The best English class period of my schooling career was when we ripped up Walt Whitman.

Yes, we tore apart books. My English teacher and the English teacher next door tore apart Leaves of Grass, and taught us how to make origami paper cranes.

The key is, don't read the poems before you start folding, or else the magic disintegrates, and the universe decides not to call you, and you lose the opportunity to receive life-shattering wisdom from the celestial bodies.

We folded and folded and creased and folded. And yes we folded. And creased. And folded.

When alas!





A message from the universe.

Now when I say message, I refer to the magic that happened when you were trying not to peek at the words within your fingers. That poem written back in the prehistoric age is transformed by the divine unknown to a message, a message to you.
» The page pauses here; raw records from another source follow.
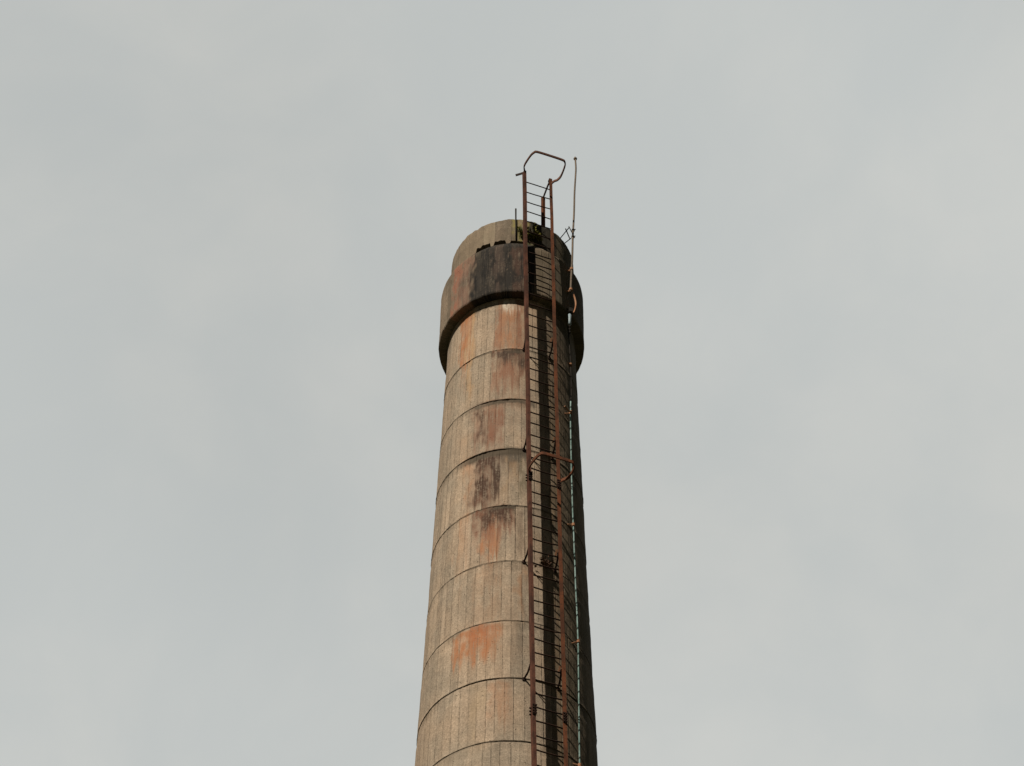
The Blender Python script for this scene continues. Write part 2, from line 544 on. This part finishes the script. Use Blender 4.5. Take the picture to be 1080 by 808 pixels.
crnd = random.Random(4)
LIP = [crnd.uniform(-.005, .006) for _ in range(40)]
rows = []
ztop = Z_COLLAR_BOT + .05
rows.append((shaft_r(ztop), ztop))
zcur = ztop
for k, zj in enumerate(JOINTS):
    step = .055 if zj > 22.5 else .62
    n = max(1, int((zcur - zj - .03) / step))
    for i in range(1, n + 1):
        z = zcur + (zj + .012 - zcur) * i / n
        rows.append((shaft_r(z) + LIP[k], z))
    w = groove_w(k)
    # the upper course's foot chips back, the groove, then the shoulder of the course below
    def gd(a, k=k):
        x = .0015 + .011 * max(0, .12 + n1(a, 2.3, k * 3.3 + 1) + .8 * n1(a, 9., k + .5) + .7 * n1(a, 33., k + .9))
        if k == 1: x += .011 * bumpf(a, -30, 14, 12)
        if k == 2: x += .013 * bumpf(a, -50, 9, 20)
        return x
    rows.append((lambda a, z=zj, l=LIP[k], k=k: shaft_r(z) + l + .002 + .006 * max(0, n1(a, 26, k + .3)), zj + .004))
    rows.append((lambda a, z=zj, d=gd: shaft_r(z) - d(a), zj))
    rows.append((lambda a, z=zj, d=gd: shaft_r(z) - d(a) * .8, lambda a, z=zj, w=w: z - w(a)))
    rows.append((lambda a, z=zj, l=LIP[k + 1]: shaft_r(z) + l - .004, lambda a, z=zj, w=w: z - w(a) * 1.15 - .012))
    for t in (.16, .32, .48, .64, .82):
        rows.append((lambda a, z=zj, l=LIP[k + 1]: shaft_r(z) + l - .002, lambda a, z=zj, w=w, t=t: (z - w(a) * 1.15 - .012) * (1 - t) + (z - .24) * t))
    rows.append((shaft_r(zj - .24) + LIP[k + 1], zj - .24))
    zcur = zj - .24
rows.append((shaft_r(-ZG), -ZG - .3))
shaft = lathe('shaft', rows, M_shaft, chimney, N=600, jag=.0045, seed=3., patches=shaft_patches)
shade(shaft, 32)

# collar: vertical band under a sloping shoulder
def low(a):
    return Z_COLLAR_BOT + .010 * n1(a, 9, 1.) + .012 * n1(a, 30, 2.)
rows = [(shaft_r(Z_COLLAR_BOT) - .02, lambda a: low(a) + .006), (lambda a: R_COLLAR - .012, low), (R_COLLAR, lambda a: low(a) + .018)]
for i in range(1, 33):
    rows.append((R_COLLAR - .002 * i / 32, Z_COLLAR_BOT + .02 + (Z_COLLAR_TOP - Z_COLLAR_BOT - .06) * i / 32))
rows.append((R_COLLAR - .006, Z_COLLAR_TOP + .01))
rows.append((R_COLLAR - .028, Z_COLLAR_TOP + .055))
rows.append((R_COLLAR - .085, Z_COLLAR_TOP + .16))
rows.append((R_RIM + .014, Z_RIM_BOT - .012))
rows.append((R_RIM + .004, Z_RIM_BOT - .004))
rows.append((R_RIM - .030, Z_RIM_BOT - .010))
rows.append((R_RIM - .045, Z_RIM_BOT - .16))
rows.append((R_RIM - .24, Z_RIM_BOT - .17))
collar = lathe('collar', rows, M_collar, chimney, N=600, jag=.006, seed=9., patches=collar_patches, boards=64)
shade(collar, 35)

# rim: upper cylinder, broken out along its foot
def slot(a):
    s_ = max(bumpf(a, -36.5, -20.5, 1.2), bumpf(a, -18.2, -5.8, 1.4) * .9, bumpf(a, -3.0, 11.5, 1.5) * .85)
    crack = .008 + .004 * n1(a, 12, 2.)
    if -58 < a < -36: crack = .024
    if 30 < a < 60: crack = .035
    if a < -62 or a > 75: crack = .005
    return crack + s_ * (.118 + .04 * n1(a, 22, 5.) - .03 * bumpf(a, -3, 11.5, 1.) )
def slotr(a):
    s_ = max(bumpf(a, -36.5, -20.5, 1.2), bumpf(a, -18.2, -5.8, 1.4), bumpf(a, -3.0, 11.5, 1.5))
    return R_RIM - .025 - .17 * s_
def topz(a):
    return Z_RIM_TOP + .012 * n1(a, 5, 1.) + .012 * n1(a, 21, 3.) - .03 * bumpf(a, 22, 34, 3) + .012 * bumpf(a, -10, 14, 6) - .02 * bumpf(a, -37, -33, 1.5)
rows = [(R_RIM - .20, Z_RIM_BOT + .0), (slotr, Z_RIM_BOT), (slotr, lambda a: Z_RIM_BOT + slot(a)), (R_RIM, lambda a: Z_RIM_BOT + slot(a) + .004)]
for i in range(1, 19):
    rows.append((R_RIM, (lambda a, i=i: Z_RIM_BOT + slot(a) + .004 + (topz(a) - .03 - Z_RIM_BOT - slot(a)) * i / 19)))
rows += [(lambda a: R_RIM - .002 + .004 * n1(a, 25, 8.), lambda a: topz(a) - .016), (lambda a: R_RIM - .016, topz), (R_RIM - .058, topz), (R_RIM - .072, lambda a: topz(a) - .015),
         (R_RIM - .072, Z_RIM_TOP - .25), (R_RIM - .072, Z_RIM_BOT + .18), (R_RIM - .20, Z_RIM_BOT + .12)]
rim = lathe('rim', rows, M_rim, chimney, N=540, closed=True, jag=.005, seed=5., patches=rim_patches, boards=26)
shade(rim, 35)
mb = MB(); mb.uv = []
lathe('flue_lining', [(R_RIM - .20, Z_RIM_BOT + .16), (R_RIM - .24, Z_RIM_BOT + .10), (R_RIM - .26, 33.), (R_RIM - .26, 30.)], M_soot, chimney, N=96, jag=0)
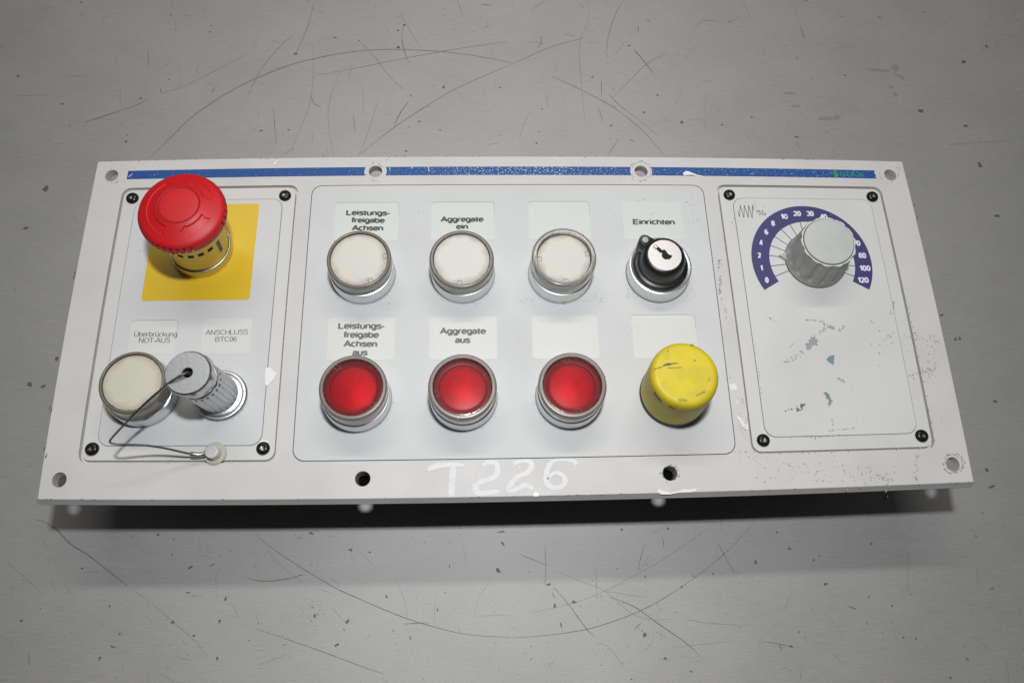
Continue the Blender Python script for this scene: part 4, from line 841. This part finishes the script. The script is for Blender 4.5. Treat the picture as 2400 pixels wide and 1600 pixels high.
for x, y, rx, ry, ro_ in ((1680, 322, 60, 9, -.1), (1762, 310, 22, 26, 0), (1780, 350, 34, 9, -.6), (1440, 545, 40, 14, 0), (1490, 540, 20, 15, .5), (1300, 487, 28, 9, 0), (1272, 428, 30, 8, 0), (1690, 80, 18, 6, 0), (1515, 76, 20, 4, -.2), (1308, 265, 10, 9, 0), (1760, 435, 12, 15, 0), (1740, 400, 14, 8, -.5)):
    u, v = A2(x, y); blob(smear, P(u, v, Z1 + .00002), rx * .5102 * .000215, ry * .5102 * .000215, ro_, 14, .3)
for _ in range(620):     # fine random pits and crumbs
    u, v = random.uniform(-60, 2460), random.choice((random.uniform(-60, 370), random.uniform(1190, 1680), random.uniform(-60, 1680)))
    s_ = random.uniform(.12, .42) / 1000; blob(random.choice((spots, softs, softs)), P(u, v, Z1 + .00003), s_ * random.choice((1, 1, 2)), s_ * .6, random.uniform(0, 3.1), 7, .4)
for _ in range(75):      # clustered faint pits, thicker towards the middle of the sheet
    u, v = random.gauss(1250, 620), random.choice((random.uniform(0, 360), random.uniform(1230, 1600)))
    cluster(random.choice((softs, softs, spots)), u, v, random.randint(6, 18), random.uniform(15, 70), random.choice((.10, .14, .2)), Z1 + .00002)
for _ in range(330):     # short random hairlines
    u, v = random.uniform(-60, 2460), random.choice((random.uniform(-60, 370), random.uniform(1190, 1680), random.uniform(-60, 1680)))
    a = random.choice((random.gauss(0, .25), random.gauss(1.45, .35), random.uniform(0, 3.1))); l_ = random.uniform(6, 42)
    u2, v2 = u + l_ * math.cos(a), v + l_ * math.sin(a)
    ribbon(softs, [P(u, v, Z1), P((u + u2) / 2 + random.uniform(-2, 2), (v + v2) / 2 + random.uniform(-2, 2), Z1), P(u2, v2, Z1)], random.uniform(.1, .28) / 1000, .3)
hard.build('scratches', M['scratch'], table, recalc=False, kind='stuff'); softs.build('faint_scratches', M['scratch_soft'], table, recalc=False, kind='stuff')
spots.build('grease_specks', M['grease'], table, recalc=False, kind='stuff'); smear.build('smears', M['smear'], table, recalc=False, kind='stuff')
A poem, advice, gibberish enfolded between paper wings, obscure memos that may hold the meaning of life if you are truly committed to translating the universe's gift to you.

To the sentimental and poetically sappy person like me, this seemed an unabashedly beautiful thing! And so I folded and I creased and I tore up Macbeth and more Walt Whitman. And I began to hide these special messages all over campus-- in classrooms, in the cracks between cement pillars, in lockers, on chairs, in plants, in trees...

My peers called me obsessive, but I, I soldiered on doing my universal duty. 

And I'll keep doing it, until I get bored. But I haven't gotten bored yet.